「ま・じ・め!!!」スペシャルズ! 政府が潰そうとした自閉症ケア施設を守った男たちの実話 CBさんの映画レビュー(感想・評価)
ま・じ・め!!!
家族とふたりで観に行った。「最強のふたり」の監督だからきっとまた、ハートウォーミングで痛快なコメディだと勝手に想像してた。終わって、ふたりで、「真面目じゃん! 俺たちふたり、少しは事前確認してから来いって話だね」と大笑いした次第です。
というわけで、この映画、真面目です。そして、真面目に楽しめました。実話にもとづいた物語です。ドキュメンタリーではないのだけれど。観終わって思いました。みんなが、この映画を観るといいな。機会があったら、ぜひ、観てください。
パリで重度自閉症の子供たちをケアする施設(ただし無認可)を運営している男が、新たな要望や、様々なトラブルに対して、「何とかする」と言い続け、四苦八苦しながらも毎回なんとかし続ける話。彼の施設で働く支援員たち(ただし大半が無資格)は、(こちらもボランティアで)行き場なくドロップアウトした若者を教育している友人マリクが送り込んでくれている。
事実に基づいてはいるがフィクション映画、そのメリットというか、ドキュメンタリーではできない工夫を感じた。映画の中で起きること、描かれる出来事は、次から次に起きる苦労。

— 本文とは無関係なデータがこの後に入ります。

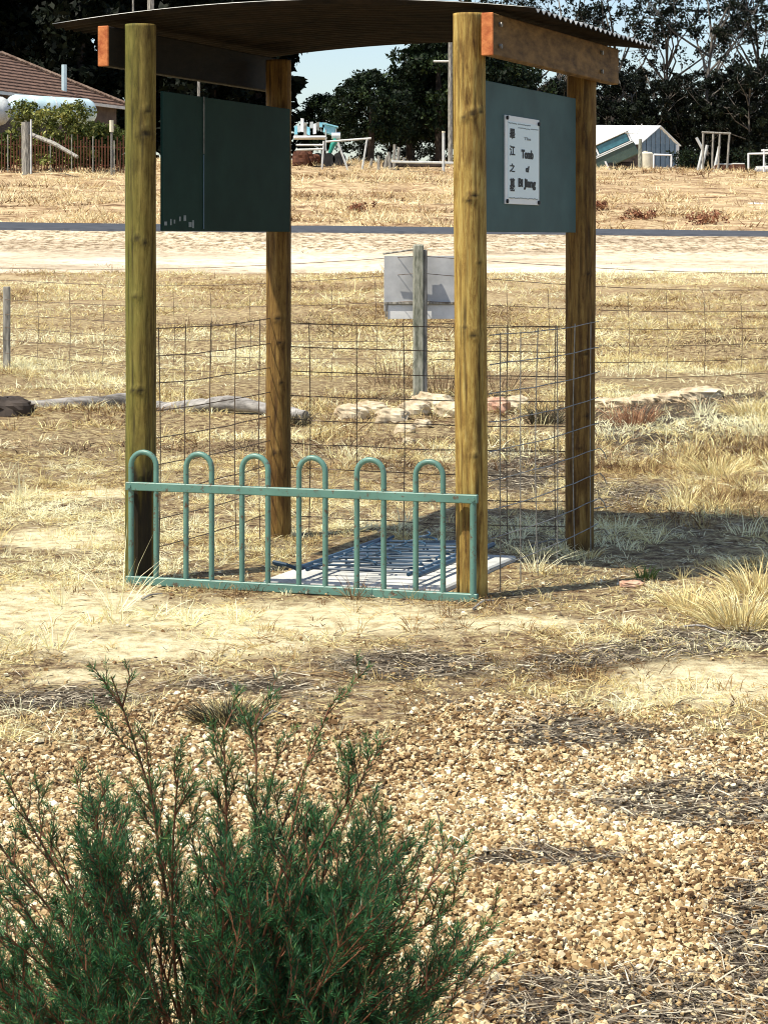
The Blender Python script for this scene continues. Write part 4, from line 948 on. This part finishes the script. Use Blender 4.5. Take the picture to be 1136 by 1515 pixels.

俺は、それらをひとつずつ解決する主人公を観続けるだけなわけだが、それら苦労の中に、「ジョゼフは、地下鉄で4駅の区間を非常ボタンを押さずに無事に到着できるのか」、「新人のディランは、ヴァランタンの介助人になれるのか」 といった、結果がどうなるかについて、観ているこちらがちょっとドキドキするエピソードをさりげなくおいてある。だから、素直に映画に引きつけられ続ける。
次から次に起きる出来事を解決するといっても、大半はすっきり解決できるわけではない。だから、観ているこちらも気持ちよくなるわけではない。ただ、それらのことを、こんなことがあるんだ、と見続けることは、幾分かでもこの世界を知ることになり、知ることそれ自体に価値があると、自分は思う。
観たからといって、彼らのように、他人の社会復帰のために人生をかけて尽力することはできないが、観たのだから、明日から少しでも理解したつもりになって暮らそう。
みんなが観るといいな。
追記
自閉症の人たちの多くは、自分 たちの周りの世界を理解する力を身につけるにつれて、人への対応の仕方がよくなります。
(自閉症 Q&A ver.1.1 より引用)
彼らがやっていることは、重度自閉症の人に、道を広げる行為なんだな。